Пространственные образы-символы «Серебряного голубя» проясняют мировоззрение и намерения персонажей. На лугу отец Вукол и Кудеяров спорят о Священном Писании, каждый с позиции своего учения. Пространственные образы-символы «Серебряного голубя» разоблачают ложь и лицемерие персонажей, вскрывает инфернальность секты «голубей». Дуб с дуплом демонстрирует разрушающее воздействие секты на основы мироздания.

Пространственные образы-символы романа «Петербург» выполняют несколько другие функции. Они раскрывают двойственность человека и объясняют ее причины вторжением хаотических сил из иных миров. Ярким образом этого вторжения является зеркало: отражения в зеркале Николая Аполлоновича и Софьи Петровны способны на время замещать самих персонажей и действовать вместо них.

Пространственные образы-символы «Петербурга» утверждают инфернальную природу бюрократии, терроризма и провокации. Образ-символ паука (в том числе «из иных миров») связывает Аполлона Аполлоновича (бюрократию), Дудкина (терроризм) и Липпанченко (провокацию).

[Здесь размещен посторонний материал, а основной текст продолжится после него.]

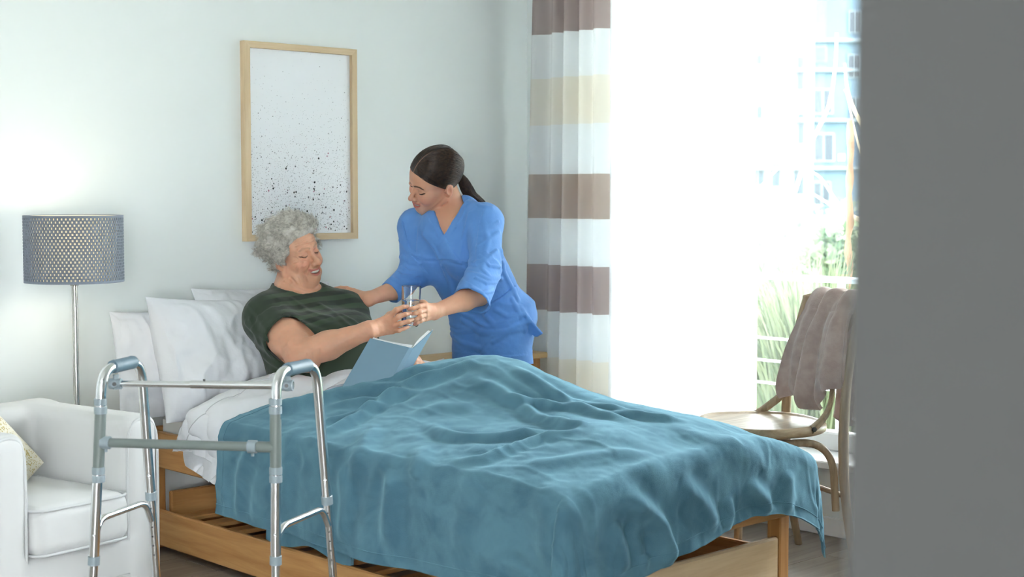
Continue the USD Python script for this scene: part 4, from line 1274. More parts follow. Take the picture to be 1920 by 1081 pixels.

У пространственных образов-символов «Серебряного голубя» и «Петербурга» есть и общие функции. Это характеристика персонажей и прояснение их взглядов на жизнь, их мировоззрения; разоблачение лжи и лицемерия персонажей; разоблачение негативных общественных тенденций, распространенных в России описываемого периода - сектантства и бюрократии. Пространственные образы-символы несут функцию предостережения персонажей от неверных действий - они выявляют пагубное воздействие негативных общественных тенденций.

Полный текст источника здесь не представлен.